What needs to be done:
Would you restate all the data that follows, word for word?

Material provided:
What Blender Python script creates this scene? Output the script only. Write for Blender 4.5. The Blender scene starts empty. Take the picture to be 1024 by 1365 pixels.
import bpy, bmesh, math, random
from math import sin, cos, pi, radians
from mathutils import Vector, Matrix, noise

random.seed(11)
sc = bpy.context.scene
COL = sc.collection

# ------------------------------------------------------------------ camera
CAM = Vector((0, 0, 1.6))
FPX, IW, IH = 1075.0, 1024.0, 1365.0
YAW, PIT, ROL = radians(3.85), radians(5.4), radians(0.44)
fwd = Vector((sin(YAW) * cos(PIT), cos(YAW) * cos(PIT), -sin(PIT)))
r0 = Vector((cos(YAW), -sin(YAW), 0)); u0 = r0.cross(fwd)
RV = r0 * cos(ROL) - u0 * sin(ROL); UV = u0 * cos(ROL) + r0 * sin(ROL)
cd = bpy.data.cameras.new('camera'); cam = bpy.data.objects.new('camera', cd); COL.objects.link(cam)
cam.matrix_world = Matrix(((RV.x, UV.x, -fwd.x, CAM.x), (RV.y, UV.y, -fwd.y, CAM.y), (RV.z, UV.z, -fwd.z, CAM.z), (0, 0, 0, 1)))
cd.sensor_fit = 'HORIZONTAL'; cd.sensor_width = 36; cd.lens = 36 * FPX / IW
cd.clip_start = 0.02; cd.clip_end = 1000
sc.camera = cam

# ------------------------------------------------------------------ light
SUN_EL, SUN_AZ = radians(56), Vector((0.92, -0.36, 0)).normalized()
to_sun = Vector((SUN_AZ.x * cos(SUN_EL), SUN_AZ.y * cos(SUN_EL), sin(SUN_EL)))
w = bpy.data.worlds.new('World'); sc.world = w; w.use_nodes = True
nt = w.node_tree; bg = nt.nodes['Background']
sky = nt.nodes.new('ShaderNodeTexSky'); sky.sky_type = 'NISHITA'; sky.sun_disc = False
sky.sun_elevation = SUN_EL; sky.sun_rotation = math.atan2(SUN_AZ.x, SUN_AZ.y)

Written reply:
What Blender Python script creates this scene? Output the script only. Write for Blender 4.5. The Blender scene starts empty. Take the picture to be 1024 by 1365 pixels.
import bpy, bmesh, math, random
from math import sin, cos, pi, radians
from mathutils import Vector, Matrix, noise

random.seed(11)
sc = bpy.context.scene
COL = sc.collection

# ------------------------------------------------------------------ camera
CAM = Vector((0, 0, 1.6))
FPX, IW, IH = 1075.0, 1024.0, 1365.0
YAW, PIT, ROL = radians(3.85), radians(5.4), radians(0.44)
fwd = Vector((sin(YAW) * cos(PIT), cos(YAW) * cos(PIT), -sin(PIT)))
r0 = Vector((cos(YAW), -sin(YAW), 0)); u0 = r0.cross(fwd)
RV = r0 * cos(ROL) - u0 * sin(ROL); UV = u0 * cos(ROL) + r0 * sin(ROL)
cd = bpy.data.cameras.new('camera'); cam = bpy.data.objects.new('camera', cd); COL.objects.link(cam)
cam.matrix_world = Matrix(((RV.x, UV.x, -fwd.x, CAM.x), (RV.y, UV.y, -fwd.y, CAM.y), (RV.z, UV.z, -fwd.z, CAM.z), (0, 0, 0, 1)))
cd.sensor_fit = 'HORIZONTAL'; cd.sensor_width = 36; cd.lens = 36 * FPX / IW
cd.clip_start = 0.02; cd.clip_end = 1000
sc.camera = cam

# ------------------------------------------------------------------ light
SUN_EL, SUN_AZ = radians(56), Vector((0.92, -0.36, 0)).normalized()
to_sun = Vector((SUN_AZ.x * cos(SUN_EL), SUN_AZ.y * cos(SUN_EL), sin(SUN_EL)))
w = bpy.data.worlds.new('World'); sc.world = w; w.use_nodes = True
nt = w.node_tree; bg = nt.nodes['Background']
sky = nt.nodes.new('ShaderNodeTexSky'); sky.sky_type = 'NISHITA'; sky.sun_disc = False
sky.sun_elevation = SUN_EL; sky.sun_rotation = math.atan2(SUN_AZ.x, SUN_AZ.y)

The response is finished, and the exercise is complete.